Op-ed: Fair Pay for SF Supervisors

(Submitted to the San Francisco Examiner, 18 August 2002; published with minor changes 23 August 2002 as "Who needs high-paid supes?".)

A measure on this November's ballot, Proposition J, will ask voters to raise the pay of San Francisco supervisors to the area average. Many of the supervisors point out that the job takes well over forty hours per week, sometimes double that or more, and that $37,585 is a very small salary for what is essentially the board of directors of a very large organization.

The advocates for the pay raise are correct: the pay is far too small for the amount of work that the supervisors do. Or, to put it another way: the amount of work that the supervisors do is far too much for the amount of pay they receive.

And that brings into focus an argument that has been entirely missing from the debate. Being a supervisor should be a part-time job. The current supervisors have only themselves and their forebears to blame for their predicament, as city government has expanded into every nook and cranny of day-to-day life, from what to call the human companion of a household pet to the newly-proposed late-night entertainment licensing commission.

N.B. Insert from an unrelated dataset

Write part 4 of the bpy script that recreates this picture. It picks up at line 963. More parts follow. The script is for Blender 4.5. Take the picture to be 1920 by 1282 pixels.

Perhaps if the City reduced its intrusion into the daily lives of its residents, the supervisors would find themselves with only $30,000 worth of work to do, or even less. This would enable them to get real jobs in their spare time, giving some of them a much-needed contact with reality. It might even give them the opportunity to exercise some fiscal restraint when their own wallets are involved, and take even a symbolic pay cut while the city faces a deficit and many of the citizens they represent are facing pay cuts or even lost jobs.

Giving the supervisors the requested pay raise would be counterproductive. Right now, they have an incentive to reduce their work load; giving them a full-time salary would formalize their status as full-time legislators, like our "protectors" in Sacramento and Washington. When an office worker gets bored, what does she do? After surfing the Web and reorganizing her desk, she looks for something that needs to be done. The last thing we need are legislators looking around for more laws to pass.

Let's have less political maneuvering to gain more power than the too-powerful mayor's office and fewer resolutions declaring Barry Bonds Day from full-time politicians, and more focus on an effective police force and courts from a part-time Board of Citizen Supervisors. There's no reason why our city's sprawling bureacracy of a government shouldn't fit entirely within our majestic City Hall, a half-time work week - and a reasonable budget.